I watched a film tonight called
Dark Skies, which was set in the world of American Dream-style
suburbia. Every house in the neighbourhood had at least twenty seven rooms,
each one filled with expensive – though largely tasteless – furniture. The
neighbourhood had neighbourhood gatherings in which kids of assorted ages
jumped into the outdoor swimming pool (a common theme in such films) and the
marginally post-pubescent vamp sported her bikini provocatively with the sole
intention of driving the marginally post-pubescent boys frustratingly euphoric
(also a common theme in such films.) And not to be upstaged in the fun stakes,
the grown ups sat around the table eating barbecued dead animal, all wearing
their informal-designer ego cloaks, the men discussing the economy while the
women concerned themselves with the slightly saltier matter of who in the neighbourhood
was canoodling with whom. Meanwhile, the man of the protagonist family (one
husband, one wife, two kids) was tearing his guts out because he’d fluffed the
interview for a better paid job and he
really
needed the increased salary to maintain his lifestyle.

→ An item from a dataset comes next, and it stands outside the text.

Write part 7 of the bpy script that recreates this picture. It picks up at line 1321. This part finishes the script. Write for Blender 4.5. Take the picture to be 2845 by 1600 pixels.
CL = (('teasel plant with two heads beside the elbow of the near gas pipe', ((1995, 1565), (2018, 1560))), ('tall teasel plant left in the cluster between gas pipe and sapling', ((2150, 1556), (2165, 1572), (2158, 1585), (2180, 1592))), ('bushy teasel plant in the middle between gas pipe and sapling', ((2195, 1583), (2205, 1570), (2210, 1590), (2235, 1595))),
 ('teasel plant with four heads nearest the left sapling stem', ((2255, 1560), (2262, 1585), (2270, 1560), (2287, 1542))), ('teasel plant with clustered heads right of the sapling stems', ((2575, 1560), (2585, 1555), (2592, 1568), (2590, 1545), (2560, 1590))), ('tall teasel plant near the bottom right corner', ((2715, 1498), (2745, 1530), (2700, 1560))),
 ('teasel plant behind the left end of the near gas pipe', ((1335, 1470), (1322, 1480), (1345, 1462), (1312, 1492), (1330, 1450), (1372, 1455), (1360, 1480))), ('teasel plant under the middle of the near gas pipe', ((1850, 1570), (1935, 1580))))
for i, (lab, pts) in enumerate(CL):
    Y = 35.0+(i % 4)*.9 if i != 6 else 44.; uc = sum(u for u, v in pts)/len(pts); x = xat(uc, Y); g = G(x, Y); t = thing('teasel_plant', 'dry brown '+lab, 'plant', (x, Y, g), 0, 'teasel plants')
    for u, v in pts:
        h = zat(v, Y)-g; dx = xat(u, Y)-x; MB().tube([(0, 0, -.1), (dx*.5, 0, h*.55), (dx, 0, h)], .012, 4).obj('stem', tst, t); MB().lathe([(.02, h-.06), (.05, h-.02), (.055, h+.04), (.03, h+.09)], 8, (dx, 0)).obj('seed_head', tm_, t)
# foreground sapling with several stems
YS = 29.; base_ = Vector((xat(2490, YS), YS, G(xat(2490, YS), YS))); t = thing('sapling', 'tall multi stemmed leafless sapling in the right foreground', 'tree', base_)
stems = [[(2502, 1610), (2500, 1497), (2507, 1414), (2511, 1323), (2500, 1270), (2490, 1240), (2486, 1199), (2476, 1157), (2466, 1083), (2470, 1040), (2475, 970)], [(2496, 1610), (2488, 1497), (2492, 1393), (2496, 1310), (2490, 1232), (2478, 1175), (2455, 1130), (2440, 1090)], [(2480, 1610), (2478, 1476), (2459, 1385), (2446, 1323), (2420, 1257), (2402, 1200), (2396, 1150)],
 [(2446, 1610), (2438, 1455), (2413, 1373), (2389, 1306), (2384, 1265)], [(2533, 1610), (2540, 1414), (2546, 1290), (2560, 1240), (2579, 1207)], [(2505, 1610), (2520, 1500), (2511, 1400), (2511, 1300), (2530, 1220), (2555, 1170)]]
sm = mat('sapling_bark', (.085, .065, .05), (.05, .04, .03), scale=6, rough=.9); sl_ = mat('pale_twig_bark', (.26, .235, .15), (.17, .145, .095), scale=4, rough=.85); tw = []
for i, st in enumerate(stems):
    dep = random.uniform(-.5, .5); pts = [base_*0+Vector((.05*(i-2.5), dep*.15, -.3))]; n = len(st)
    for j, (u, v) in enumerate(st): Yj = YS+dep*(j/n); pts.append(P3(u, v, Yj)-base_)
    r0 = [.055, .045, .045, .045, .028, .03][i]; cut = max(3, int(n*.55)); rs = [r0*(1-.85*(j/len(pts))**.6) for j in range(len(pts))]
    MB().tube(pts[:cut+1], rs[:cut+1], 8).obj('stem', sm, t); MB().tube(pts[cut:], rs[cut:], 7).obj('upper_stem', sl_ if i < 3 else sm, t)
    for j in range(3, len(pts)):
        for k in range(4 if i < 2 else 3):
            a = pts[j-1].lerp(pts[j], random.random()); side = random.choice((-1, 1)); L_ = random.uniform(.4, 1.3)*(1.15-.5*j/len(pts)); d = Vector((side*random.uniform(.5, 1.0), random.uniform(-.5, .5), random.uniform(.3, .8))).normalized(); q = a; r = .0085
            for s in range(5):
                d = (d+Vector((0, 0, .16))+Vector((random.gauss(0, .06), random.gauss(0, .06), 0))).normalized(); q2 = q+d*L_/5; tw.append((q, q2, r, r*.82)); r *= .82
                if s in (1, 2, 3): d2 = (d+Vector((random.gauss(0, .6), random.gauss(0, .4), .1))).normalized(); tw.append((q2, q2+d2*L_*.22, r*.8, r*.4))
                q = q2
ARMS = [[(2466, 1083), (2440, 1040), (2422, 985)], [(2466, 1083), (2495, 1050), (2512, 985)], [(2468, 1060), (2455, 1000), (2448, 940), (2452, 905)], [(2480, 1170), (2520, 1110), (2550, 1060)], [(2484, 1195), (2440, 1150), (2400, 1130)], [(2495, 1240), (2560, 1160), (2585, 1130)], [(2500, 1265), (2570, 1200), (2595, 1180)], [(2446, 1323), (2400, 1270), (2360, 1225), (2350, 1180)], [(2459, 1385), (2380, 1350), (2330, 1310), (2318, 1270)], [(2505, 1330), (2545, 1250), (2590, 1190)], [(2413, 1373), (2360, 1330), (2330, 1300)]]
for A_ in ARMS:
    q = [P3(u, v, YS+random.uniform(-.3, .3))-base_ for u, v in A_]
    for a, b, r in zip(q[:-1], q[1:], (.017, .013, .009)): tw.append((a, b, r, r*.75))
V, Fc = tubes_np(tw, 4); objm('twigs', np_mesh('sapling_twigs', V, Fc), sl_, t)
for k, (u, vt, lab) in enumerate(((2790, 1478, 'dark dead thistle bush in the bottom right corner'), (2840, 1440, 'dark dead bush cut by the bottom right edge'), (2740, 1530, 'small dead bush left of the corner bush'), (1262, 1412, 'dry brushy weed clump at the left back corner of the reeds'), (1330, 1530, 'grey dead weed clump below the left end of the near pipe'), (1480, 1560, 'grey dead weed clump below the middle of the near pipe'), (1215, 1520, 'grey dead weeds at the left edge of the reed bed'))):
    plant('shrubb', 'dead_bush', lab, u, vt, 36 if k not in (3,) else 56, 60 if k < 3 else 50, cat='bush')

(Lifestyle? You call that a lifestyle? It’s at such times that
I’m truly glad I was never driven by money and never had any.)
Ah, but then the nightmare begins: The greys are coming.
Well, actually, they’re already here, but they’re invisible right up until the
end when they appear as stick man puppets silhouetted against the
glow-of-indeterminate-source shining through the window. They don’t move or
anything, they just stand there doing Nosferatu impersonations. And then the
marginally post-pubescent older boy disappears. Oh, good.
‘Why are they picking on us?’ asks the beleaguered suburban
wife when she visits the expert on greys who has ‘stopped fighting them now.’
Because you and your study in vacuous values and rampant
superficiality are fascinating, madam. Why wouldn’t they pick on you? I would.
As usual, I was rooting for the wrong side.
(And if anybody reading this happens to be an American with a
27-room house in the suburbs… Sorry.)
In short, it was a crap film.
I might tell the story of the two little lambs who had lost
their mother tomorrow, if I can be bothered.